La vita di Aung San Suu Kyi

Dopo avere visto il film The Lady, basato sulla vicenda storica e politica di Aung San Suu Kyi e realizzato dal regista francese Luc Besson, è riaffiorata nella mia mente la celebre definizione di Benedetto Croce sulla libertà umana, secondo la quale nella modernità è sorta una nuova religione civile il cui fondamento è dato dal valore universale ed immortale della Libertà, declinata nelle sue diverse forme.

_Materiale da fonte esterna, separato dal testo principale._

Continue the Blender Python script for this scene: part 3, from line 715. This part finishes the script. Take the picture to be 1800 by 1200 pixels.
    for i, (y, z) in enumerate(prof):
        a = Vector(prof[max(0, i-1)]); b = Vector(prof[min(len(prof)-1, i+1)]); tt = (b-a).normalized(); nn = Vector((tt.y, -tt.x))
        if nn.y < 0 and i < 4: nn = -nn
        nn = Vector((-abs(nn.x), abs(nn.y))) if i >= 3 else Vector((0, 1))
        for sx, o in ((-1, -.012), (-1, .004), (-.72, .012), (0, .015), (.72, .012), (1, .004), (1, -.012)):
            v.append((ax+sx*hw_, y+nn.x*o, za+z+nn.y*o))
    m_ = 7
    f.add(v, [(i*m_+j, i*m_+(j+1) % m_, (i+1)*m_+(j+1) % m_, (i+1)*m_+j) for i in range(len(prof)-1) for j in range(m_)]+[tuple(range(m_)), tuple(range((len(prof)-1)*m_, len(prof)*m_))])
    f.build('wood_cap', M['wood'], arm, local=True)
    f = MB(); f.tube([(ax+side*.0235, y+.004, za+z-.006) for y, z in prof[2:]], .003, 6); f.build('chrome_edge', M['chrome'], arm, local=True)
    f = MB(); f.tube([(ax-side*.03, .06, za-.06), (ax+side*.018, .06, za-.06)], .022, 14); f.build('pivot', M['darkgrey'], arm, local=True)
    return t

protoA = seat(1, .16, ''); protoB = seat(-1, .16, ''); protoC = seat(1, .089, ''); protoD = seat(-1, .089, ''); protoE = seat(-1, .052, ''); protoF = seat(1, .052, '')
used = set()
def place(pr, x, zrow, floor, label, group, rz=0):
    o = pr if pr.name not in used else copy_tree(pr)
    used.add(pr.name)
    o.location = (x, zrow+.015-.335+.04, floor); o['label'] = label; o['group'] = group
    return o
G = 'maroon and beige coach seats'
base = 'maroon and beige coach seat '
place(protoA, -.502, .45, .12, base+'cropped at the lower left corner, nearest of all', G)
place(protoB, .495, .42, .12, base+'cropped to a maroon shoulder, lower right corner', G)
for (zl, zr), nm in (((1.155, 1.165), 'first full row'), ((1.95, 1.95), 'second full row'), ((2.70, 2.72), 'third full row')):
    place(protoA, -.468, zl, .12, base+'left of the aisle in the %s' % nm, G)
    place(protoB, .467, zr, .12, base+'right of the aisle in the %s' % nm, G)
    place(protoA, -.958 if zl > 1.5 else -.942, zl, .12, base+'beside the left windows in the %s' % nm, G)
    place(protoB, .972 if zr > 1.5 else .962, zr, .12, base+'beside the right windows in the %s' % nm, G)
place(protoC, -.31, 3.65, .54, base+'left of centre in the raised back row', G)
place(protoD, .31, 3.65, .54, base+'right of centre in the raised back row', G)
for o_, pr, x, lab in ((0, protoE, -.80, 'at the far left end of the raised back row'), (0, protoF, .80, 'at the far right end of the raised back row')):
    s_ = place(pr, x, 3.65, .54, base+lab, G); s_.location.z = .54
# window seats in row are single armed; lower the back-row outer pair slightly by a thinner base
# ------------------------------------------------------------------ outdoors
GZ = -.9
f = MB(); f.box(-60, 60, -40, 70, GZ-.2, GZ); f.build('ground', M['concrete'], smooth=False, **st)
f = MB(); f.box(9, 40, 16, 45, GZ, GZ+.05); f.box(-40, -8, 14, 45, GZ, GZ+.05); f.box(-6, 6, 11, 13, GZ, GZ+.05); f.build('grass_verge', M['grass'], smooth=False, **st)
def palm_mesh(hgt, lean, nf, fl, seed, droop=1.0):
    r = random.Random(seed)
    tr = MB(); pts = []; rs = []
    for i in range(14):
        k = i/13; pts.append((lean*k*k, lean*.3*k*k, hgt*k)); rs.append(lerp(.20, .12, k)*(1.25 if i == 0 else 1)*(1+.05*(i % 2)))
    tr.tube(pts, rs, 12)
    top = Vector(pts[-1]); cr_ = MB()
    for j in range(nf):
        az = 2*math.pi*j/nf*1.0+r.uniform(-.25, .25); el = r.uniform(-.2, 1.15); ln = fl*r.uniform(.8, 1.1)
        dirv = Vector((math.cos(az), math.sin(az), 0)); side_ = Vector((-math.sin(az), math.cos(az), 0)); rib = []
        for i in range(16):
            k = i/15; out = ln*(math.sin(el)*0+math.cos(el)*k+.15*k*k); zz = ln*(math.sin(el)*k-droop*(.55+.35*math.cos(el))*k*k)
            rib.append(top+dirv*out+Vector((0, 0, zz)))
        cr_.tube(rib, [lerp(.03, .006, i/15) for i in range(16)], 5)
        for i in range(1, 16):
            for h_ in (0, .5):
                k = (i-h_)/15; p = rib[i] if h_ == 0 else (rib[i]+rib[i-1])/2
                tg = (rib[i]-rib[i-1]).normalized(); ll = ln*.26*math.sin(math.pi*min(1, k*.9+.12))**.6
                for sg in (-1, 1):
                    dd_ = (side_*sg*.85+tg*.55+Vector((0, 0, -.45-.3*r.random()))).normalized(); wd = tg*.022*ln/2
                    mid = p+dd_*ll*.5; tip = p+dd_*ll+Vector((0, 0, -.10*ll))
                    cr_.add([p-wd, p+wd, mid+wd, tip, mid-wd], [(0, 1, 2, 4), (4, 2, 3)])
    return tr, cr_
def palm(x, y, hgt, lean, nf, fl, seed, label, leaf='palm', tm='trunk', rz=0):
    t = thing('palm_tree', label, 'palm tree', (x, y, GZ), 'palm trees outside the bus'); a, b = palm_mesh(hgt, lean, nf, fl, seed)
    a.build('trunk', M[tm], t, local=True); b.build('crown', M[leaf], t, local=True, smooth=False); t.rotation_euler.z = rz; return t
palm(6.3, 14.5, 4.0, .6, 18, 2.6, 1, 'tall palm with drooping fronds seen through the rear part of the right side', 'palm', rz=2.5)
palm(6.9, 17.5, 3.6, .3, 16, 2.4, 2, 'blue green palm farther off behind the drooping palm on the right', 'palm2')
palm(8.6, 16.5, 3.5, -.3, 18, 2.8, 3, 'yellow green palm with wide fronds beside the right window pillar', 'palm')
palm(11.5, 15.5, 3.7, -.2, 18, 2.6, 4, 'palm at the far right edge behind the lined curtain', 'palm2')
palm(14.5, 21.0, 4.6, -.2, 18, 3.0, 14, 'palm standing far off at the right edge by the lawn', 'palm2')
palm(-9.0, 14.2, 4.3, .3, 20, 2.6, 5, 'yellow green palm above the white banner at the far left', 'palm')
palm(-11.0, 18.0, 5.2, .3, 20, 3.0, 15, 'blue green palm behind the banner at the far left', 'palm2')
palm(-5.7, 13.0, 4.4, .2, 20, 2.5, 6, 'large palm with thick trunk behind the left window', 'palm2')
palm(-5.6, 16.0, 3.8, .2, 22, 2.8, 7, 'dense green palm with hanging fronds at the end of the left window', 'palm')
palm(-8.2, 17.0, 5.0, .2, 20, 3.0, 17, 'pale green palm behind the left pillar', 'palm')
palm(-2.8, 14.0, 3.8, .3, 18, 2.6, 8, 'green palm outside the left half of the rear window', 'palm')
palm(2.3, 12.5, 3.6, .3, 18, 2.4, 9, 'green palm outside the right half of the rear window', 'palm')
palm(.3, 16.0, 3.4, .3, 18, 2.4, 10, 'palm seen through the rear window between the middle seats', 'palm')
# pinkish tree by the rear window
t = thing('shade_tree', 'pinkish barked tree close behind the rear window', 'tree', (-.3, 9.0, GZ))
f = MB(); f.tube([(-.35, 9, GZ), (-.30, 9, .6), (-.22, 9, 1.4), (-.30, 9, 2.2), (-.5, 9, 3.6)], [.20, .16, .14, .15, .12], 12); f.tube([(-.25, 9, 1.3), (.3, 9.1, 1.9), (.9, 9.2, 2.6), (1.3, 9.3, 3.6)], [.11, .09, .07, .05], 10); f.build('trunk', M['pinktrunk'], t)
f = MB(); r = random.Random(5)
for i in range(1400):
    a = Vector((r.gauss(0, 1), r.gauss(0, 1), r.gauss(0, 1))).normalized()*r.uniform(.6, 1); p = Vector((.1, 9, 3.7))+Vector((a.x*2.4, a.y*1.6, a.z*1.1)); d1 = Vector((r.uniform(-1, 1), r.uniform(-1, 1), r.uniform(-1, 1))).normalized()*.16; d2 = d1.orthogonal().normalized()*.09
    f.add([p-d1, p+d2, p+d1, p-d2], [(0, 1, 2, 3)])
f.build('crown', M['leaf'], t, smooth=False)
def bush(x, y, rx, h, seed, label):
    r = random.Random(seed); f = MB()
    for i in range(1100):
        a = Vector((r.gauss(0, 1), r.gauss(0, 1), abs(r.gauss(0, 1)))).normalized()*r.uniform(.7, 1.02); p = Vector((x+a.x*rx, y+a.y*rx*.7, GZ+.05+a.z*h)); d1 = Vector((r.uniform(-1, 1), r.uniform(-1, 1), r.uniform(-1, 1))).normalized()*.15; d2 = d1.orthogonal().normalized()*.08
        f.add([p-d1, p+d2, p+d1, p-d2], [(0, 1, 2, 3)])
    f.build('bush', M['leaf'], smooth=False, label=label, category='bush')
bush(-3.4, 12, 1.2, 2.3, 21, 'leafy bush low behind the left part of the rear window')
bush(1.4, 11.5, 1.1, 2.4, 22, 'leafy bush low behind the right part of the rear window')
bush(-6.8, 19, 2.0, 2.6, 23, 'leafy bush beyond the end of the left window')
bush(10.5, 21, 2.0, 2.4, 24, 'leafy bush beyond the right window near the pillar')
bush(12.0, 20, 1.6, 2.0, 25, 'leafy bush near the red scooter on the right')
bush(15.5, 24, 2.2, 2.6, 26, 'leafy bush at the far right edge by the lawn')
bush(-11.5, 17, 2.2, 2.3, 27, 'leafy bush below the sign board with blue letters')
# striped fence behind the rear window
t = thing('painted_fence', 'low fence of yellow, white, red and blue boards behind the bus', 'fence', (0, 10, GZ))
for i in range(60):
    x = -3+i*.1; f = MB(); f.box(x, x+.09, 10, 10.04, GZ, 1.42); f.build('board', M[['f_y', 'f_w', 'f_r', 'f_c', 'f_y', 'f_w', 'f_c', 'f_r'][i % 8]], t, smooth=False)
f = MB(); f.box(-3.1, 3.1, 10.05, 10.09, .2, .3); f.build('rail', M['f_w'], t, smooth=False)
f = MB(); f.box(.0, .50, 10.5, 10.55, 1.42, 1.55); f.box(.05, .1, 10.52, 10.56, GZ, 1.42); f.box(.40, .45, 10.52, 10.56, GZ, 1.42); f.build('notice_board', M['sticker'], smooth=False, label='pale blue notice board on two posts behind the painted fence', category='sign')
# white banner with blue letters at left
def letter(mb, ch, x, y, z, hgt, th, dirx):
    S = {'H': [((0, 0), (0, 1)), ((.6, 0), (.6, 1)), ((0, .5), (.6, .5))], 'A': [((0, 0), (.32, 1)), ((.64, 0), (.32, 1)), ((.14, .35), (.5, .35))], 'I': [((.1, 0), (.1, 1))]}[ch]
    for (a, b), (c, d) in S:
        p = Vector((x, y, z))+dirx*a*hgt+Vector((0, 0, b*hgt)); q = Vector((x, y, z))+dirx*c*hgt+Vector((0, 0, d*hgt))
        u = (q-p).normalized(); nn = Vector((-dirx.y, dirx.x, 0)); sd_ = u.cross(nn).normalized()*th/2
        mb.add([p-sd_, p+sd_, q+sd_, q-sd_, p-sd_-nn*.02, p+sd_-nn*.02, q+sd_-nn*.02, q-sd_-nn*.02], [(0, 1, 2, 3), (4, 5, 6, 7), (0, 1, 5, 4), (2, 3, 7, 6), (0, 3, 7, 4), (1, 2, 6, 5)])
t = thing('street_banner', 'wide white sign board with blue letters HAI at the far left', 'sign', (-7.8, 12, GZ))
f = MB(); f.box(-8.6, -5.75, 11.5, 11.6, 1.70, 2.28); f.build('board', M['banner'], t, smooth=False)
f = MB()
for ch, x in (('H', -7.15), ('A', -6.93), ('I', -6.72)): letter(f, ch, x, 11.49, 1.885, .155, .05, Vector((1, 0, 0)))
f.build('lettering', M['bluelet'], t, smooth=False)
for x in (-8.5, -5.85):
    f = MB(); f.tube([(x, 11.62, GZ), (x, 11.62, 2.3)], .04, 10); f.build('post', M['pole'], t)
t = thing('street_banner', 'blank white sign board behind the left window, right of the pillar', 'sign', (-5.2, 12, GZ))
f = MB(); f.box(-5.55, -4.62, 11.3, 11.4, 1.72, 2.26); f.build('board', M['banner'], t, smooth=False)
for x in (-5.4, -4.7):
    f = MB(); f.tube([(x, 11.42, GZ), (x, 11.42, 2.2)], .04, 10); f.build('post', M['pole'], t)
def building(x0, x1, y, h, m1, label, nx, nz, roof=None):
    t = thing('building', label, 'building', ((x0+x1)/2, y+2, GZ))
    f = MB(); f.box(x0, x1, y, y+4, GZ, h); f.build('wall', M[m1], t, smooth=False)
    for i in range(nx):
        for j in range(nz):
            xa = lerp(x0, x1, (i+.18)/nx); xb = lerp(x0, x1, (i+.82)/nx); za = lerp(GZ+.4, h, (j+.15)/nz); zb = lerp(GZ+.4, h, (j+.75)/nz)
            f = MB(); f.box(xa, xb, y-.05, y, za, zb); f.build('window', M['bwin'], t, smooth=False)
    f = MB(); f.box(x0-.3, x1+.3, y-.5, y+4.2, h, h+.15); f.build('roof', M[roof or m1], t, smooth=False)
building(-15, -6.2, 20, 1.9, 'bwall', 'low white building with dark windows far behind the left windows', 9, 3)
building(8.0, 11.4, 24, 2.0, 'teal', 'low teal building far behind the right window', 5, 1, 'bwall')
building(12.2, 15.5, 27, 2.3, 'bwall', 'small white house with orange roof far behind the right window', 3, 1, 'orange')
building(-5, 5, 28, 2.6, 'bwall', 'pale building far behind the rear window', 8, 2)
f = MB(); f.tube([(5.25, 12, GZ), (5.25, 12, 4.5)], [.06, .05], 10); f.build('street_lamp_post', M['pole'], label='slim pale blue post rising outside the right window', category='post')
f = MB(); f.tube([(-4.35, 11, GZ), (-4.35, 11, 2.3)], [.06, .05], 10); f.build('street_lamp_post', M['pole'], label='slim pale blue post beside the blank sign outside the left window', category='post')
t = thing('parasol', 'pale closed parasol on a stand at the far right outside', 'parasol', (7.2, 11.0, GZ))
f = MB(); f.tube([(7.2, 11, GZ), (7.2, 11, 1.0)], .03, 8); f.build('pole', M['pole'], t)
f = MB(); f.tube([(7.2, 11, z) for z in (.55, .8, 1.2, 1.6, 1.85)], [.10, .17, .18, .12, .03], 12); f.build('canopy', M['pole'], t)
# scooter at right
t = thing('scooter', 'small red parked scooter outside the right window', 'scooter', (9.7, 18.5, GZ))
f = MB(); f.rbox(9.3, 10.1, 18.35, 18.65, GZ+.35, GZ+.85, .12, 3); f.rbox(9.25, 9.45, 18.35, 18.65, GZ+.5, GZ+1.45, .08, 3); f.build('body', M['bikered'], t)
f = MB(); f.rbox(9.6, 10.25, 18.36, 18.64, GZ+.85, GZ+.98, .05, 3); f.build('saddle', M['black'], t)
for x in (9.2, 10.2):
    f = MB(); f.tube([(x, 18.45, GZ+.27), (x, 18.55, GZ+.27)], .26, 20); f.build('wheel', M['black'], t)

Nella prima scena del film, bello per la fotografia ed intenso per come racconta la vita di una donna coraggiosa che ha sfidato il potere ottuso e brutale della giunta militare che detiene il controllo assoluto sulla società Birmana, compare lei bambina, che saluta il papà nel giardino della loro villa. Il padre, un generale illuminato ed intelligente che era riuscito a rendere indipendente la Birmania dal Regno Unito e sognava di instaurare una democrazia nel suo Paese, venne ucciso quando la figlia era ancora una bambina. Aung, come mostra il film, rientra nel suo paese nel 1988, dopo avere vissuto a lungo in Inghilterra, e dove aveva compiuto i suoi studi filosofici ad Oxford, sposando uno studioso della cultura tibetana, il Professor Micheal Aris. Rientrata in Birmania per assistere la madre malata, assiste con orrore e indignazione alla violenta repressione attuata dal regime militare guidato dal generale Saw Maung, contro i cittadini Birmani che manifestavano pacificamente invocando libere elezioni. Invitata dal regime militare a lasciare il suo Paese attraverso una sottile e soffocante pressione psicologica, decide di costituire la Lega per La Democrazia in Birmania.

La sua casa si trasforma in un punto di riferimento per gli intellettuali ed i politici che si oppongono al regime militare. Presentatasi alle elezioni del 1990 in Birmania, con un messaggio improntato ai valori politici del liberalismo classico e basato sul ripudio della violenza, Aung San Suu Kyi vince le elezioni, il cui esito verrà annullato dalla giunta militare, per impedirle di assumere la guida politica del suo Paese. In seguito, divenuta un simbolo nel mondo per la sua battaglia in favore della libertà del popolo Birmano, ricco di storia e di una tradizione spirituale di grande valore culturale, Aun San Suu Kiy riceve il premio nobel per la pace nel 1991, che non potrà ritirare personalmente.

Infatti il regime militare, non essendo riuscito a farla rientrare in Inghilterra, decide di privarla della libertà personale, infliggendole la pena ingiusta degli arresti domiciliari. I suoi sostenitori, pacifici militanti nutriti di cultura occidentale e animati dall'ideale della libertà, vengono rinchiusi nelle carceri, torturati e sottoposti a ogni forma di mortificazione e di violenza fisica e psichica dal regime militare della Birmania. Aung San Suu Kyi, anche quando il marito si ammala in Inghilterra, dove vivono i suoi due figli adolescenti, temendo di non potere più rientrare in Birmania, nel caso in cui avesse abbandonato il suo Paese, decide di restare in Birmania e di continuare la sua lotta politica e culturale. Non potrà rivedere il marito morente, al quale il regime militare aveva negato il visto di ingresso in Birmania per ragioni pretestuose e i suoi amatissimi figli, da cui le dolorose circostanze della vita l'hanno separata.

Soltanto dopo venti anni di arresti domiciliari, nel 2010 il regime militare, che ancora ha il dominio assoluto sulla società Birmana, ha restituito la libertà politica e personale ad Aung San Suu Kyi, giustamente designata con la felice e poetica espressione di Orchidea di Acciaio per la tenacia e la forza del suo temperamento. Il film, davvero commovente e raffinato, si conclude con Aung San Suu Kyi che varca i confini del cancello della sua villa, finalmente libera, per salutare con un inchino i monaci buddisti che si sono radunati intorno alla sua casa. Un film che dimostra quanto sia vera la intuizione di Benedetto Croce sul valore supremo della libertà umana.